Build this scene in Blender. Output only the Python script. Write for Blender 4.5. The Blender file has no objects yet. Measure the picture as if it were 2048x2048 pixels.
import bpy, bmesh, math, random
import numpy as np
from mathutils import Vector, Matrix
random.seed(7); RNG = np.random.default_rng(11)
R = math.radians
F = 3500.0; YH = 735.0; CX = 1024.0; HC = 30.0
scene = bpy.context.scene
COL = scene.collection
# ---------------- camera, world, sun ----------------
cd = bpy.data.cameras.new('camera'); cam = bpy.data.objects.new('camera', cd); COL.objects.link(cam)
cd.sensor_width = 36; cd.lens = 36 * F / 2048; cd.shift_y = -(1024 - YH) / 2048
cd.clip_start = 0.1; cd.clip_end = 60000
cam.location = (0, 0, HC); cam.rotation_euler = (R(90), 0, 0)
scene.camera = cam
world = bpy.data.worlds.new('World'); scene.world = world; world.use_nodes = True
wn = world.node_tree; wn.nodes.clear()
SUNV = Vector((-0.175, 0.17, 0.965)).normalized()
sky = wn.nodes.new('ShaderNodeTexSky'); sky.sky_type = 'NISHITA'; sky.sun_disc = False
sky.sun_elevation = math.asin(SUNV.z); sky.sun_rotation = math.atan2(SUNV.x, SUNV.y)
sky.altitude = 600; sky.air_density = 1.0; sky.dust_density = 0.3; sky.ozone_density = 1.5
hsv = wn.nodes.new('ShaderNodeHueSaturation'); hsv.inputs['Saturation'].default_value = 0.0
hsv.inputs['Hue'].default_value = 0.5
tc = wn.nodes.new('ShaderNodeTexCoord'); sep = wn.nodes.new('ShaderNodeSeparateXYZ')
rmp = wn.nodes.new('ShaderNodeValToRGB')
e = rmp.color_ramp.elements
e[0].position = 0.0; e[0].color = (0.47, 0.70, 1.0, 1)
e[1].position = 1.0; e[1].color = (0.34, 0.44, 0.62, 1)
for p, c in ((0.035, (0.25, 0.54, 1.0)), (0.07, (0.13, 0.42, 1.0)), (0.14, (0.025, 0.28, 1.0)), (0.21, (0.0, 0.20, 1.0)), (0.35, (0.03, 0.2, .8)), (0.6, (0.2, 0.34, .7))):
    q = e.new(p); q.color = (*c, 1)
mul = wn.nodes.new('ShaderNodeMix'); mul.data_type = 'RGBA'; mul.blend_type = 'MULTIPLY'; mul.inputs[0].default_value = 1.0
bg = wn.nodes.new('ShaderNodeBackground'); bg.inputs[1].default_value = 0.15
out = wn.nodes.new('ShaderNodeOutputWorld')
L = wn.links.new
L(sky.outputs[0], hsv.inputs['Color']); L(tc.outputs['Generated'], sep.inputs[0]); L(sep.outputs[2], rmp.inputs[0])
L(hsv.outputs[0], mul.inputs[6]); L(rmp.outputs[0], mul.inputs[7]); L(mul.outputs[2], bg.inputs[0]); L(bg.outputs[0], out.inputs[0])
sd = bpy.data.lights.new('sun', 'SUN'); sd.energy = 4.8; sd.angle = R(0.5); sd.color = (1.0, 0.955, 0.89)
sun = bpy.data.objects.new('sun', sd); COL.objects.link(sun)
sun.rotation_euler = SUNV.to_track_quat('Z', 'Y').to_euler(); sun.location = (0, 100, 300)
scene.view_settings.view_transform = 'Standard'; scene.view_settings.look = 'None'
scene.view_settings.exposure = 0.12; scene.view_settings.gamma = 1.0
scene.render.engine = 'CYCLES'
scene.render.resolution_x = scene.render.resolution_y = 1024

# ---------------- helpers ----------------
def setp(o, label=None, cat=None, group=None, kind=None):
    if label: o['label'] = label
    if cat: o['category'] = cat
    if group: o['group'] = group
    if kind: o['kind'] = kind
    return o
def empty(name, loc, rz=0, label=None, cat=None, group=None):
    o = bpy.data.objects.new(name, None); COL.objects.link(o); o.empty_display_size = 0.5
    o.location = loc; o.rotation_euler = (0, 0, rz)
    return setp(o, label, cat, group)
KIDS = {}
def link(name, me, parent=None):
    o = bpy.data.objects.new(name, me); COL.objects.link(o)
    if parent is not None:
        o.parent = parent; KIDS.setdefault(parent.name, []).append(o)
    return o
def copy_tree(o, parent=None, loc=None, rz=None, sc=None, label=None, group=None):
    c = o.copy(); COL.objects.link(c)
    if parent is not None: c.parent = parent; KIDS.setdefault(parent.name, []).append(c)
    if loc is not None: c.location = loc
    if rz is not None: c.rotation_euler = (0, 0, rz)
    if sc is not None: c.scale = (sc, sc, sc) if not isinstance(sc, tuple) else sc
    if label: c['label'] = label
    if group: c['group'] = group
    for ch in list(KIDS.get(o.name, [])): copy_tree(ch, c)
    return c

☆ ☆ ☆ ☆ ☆

[What the exercise asks]
Write down the number of lines where the word "objects" appears, and nothing further.

[Result of the task]
6